In the critical area of cost alone, GAO has stated the problem bluntly: The government "lacks a cost accounting system to measure actual costs," Barry Holman, GAO's director of defense capabilities and management, told the House Government Reform Technology and Procurement Policy Subcommittee in June 2001. And in a February 2001 study, "Long-Run Costs and Performance Effects of Competitive Sourcing," CNA sought to assess the long-term costs associated with some 50 outsourcing decisions but was unable to find the data needed to assess the work being performed internally. Meanwhile, CNA found that work that is contracted out is generating ongoing savings of more than 30 percent, a finding consistent with those by GAO and others. Accountability cuts both ways. But the mythology portrays it as a one-way street.

LESS ISN'T MORE

The extent to which the sourcing debate is being shaped by mythology is striking.
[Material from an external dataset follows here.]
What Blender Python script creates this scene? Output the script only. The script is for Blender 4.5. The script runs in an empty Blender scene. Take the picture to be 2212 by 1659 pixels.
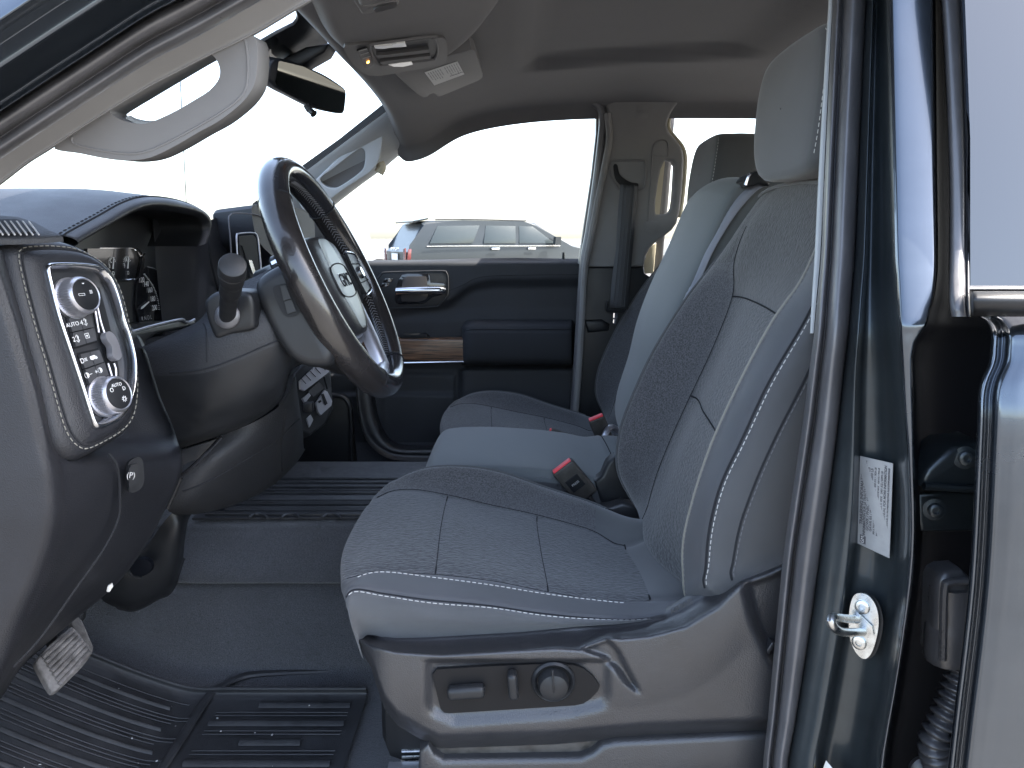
import bpy, bmesh, math, random
from mathutils import Vector, Matrix
random.seed(7)
SC = bpy.context.scene
COL = SC.collection
R = math.radians
# ------------------------------------------------------------------ camera model (used to survey points at their real depth)
F, CX, CY, PITCH, EYE = 1661.0, 1106.0, 829.5, R(10.7), 1.45
CS, SN = math.cos(PITCH), math.sin(PITCH)
E0 = Vector((0, 0, EYE))
def ray(u, v):
    a, b = (u - CX) / F, (CY - v) / F
    return Vector((a, CS + b * SN, -SN + b * CS))
def P(u, v, Y):
    d = ray(u, v); return E0 + d * (Y / d.y)
def PX(u, v, x):
    d = ray(u, v); return E0 + d * (x / d.x)
def PZ(u, v, z):
    d = ray(u, v); return E0 + d * ((z - EYE) / d.z)
def PN(u, v, p0, n):
    d = ray(u, v); return E0 + d * ((p0 - E0).dot(n) / d.dot(n))
def PL(lst): return [P(*t) for t in lst]

# ------------------------------------------------------------------ materials
MATS = {}
def mat(name, col, rough=0.5, metal=0.0, spec=0.5, coat=0.0, bump=None, var=None, emit=None, sheen=0.0, speck=None):
    m = bpy.data.materials.new(name); m.use_nodes = True
    nt = m.node_tree; b = nt.nodes['Principled BSDF']; L = nt.links.new
    c = (*col, 1)
    b.inputs['Base Color'].default_value = c
    b.inputs['Roughness'].default_value = rough
    b.inputs['Metallic'].default_value = metal
    b.inputs['Specular IOR Level'].default_value = spec
    b.inputs['Coat Weight'].default_value = coat
    b.inputs['Coat Roughness'].default_value = 0.04
    if sheen:
        b.inputs['Sheen Weight'].default_value = sheen
        b.inputs['Sheen Roughness'].default_value = 0.5
    if emit:
        b.inputs['Emission Color'].default_value = (*emit[0], 1); b.inputs['Emission Strength'].default_value = emit[1]
    tc = nt.nodes.new('ShaderNodeTexCoord')
    def mapped(scale):
        mp = nt.nodes.new('ShaderNodeMapping'); L(tc.outputs['Object'], mp.inputs['Vector'])
        mp.inputs['Scale'].default_value = scale if isinstance(scale, tuple) else (scale,) * 3
        return mp.outputs['Vector']
    if var:       # (scale, amount): slow mottling of colour and gloss (wear, dust)
        nz = nt.nodes.new('ShaderNodeTexNoise'); L(mapped(var[0]), nz.inputs['Vector'])
        nz.inputs['Scale'].default_value = 1; nz.inputs['Detail'].default_value = 6; nz.inputs['Roughness'].default_value = 0.65
        rp = nt.nodes.new('ShaderNodeMapRange'); L(nz.outputs['Fac'], rp.inputs['Value'])
        rp.inputs['From Min'].default_value = .3; rp.inputs['From Max'].default_value = .7
        rp.inputs['To Min'].default_value = 1 - var[1]; rp.inputs['To Max'].default_value = 1 + var[1]
        mx = nt.nodes.new('ShaderNodeVectorMath'); mx.operation = 'SCALE'
        mx.inputs[0].default_value = col; L(rp.outputs[0], mx.inputs['Scale'])
        last = mx.outputs[0]
        r2 = nt.nodes.new('ShaderNodeMapRange'); L(nz.outputs['Fac'], r2.inputs['Value'])
        r2.inputs['From Min'].default_value = .3; r2.inputs['From Max'].default_value = .7
        r2.inputs['To Min'].default_value = max(.02, rough - .12 * var[1] / .3); r2.inputs['To Max'].default_value = min(1, rough + .12 * var[1] / .3)
        L(r2.outputs[0], b.inputs['Roughness'])
        if speck:
            last = speck_node(nt, L, mapped, last, speck)
        L(last, b.inputs['Base Color'])
    elif speck:
        rgb = nt.nodes.new('ShaderNodeRGB'); rgb.outputs[0].default_value = c
        L(speck_node(nt, L, mapped, rgb.outputs[0], speck), b.inputs['Base Color'])
    if bump:
        kind, scale, strength, dist = bump
        if kind == 'leather':
            t = nt.nodes.new('ShaderNodeTexVoronoi'); t.feature = 'SMOOTH_F1'; L(mapped(scale), t.inputs['Vector']); t.inputs['Scale'].default_value = 1
            t.inputs['Randomness'].default_value = .9; out = t.outputs['Distance']
        elif kind == 'weave':
            t = nt.nodes.new('ShaderNodeTexWave'); t.bands_direction = 'DIAGONAL'; L(mapped(scale), t.inputs['Vector']); t.inputs['Scale'].default_value = 1
            t.inputs['Distortion'].default_value = .6; t.inputs['Detail'].default_value = 1; out = t.outputs['Fac']
        else:
            t = nt.nodes.new('ShaderNodeTexNoise'); L(mapped(scale), t.inputs['Vector']); t.inputs['Scale'].default_value = 1
            t.inputs['Detail'].default_value = 3; out = t.outputs['Fac']
        bp = nt.nodes.new('ShaderNodeBump'); bp.inputs['Strength'].default_value = strength; bp.inputs['Distance'].default_value = dist
        L(out, bp.inputs['Height']); L(bp.outputs['Normal'], b.inputs['Normal'])
    MATS[name] = m
    return m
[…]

That might serve the political purposes of some, but the taxpayers, the government, its employees and its customers pay the price. The late Sen. J. William Fulbright once warned of the danger of making policies "based on old myths rather than current realities." We would do well to follow his advice. To do otherwise will ensure that we continue down the road of spiraling rhetoric and diminished results.


Stan Soloway is president of the Professional Services Council, the principal national trade association of professional and technical services firms supporting the government. Previously he served as deputy undersecretary of Defense in the Clinton administration and as a member of GAO's Commercial Activities Panel.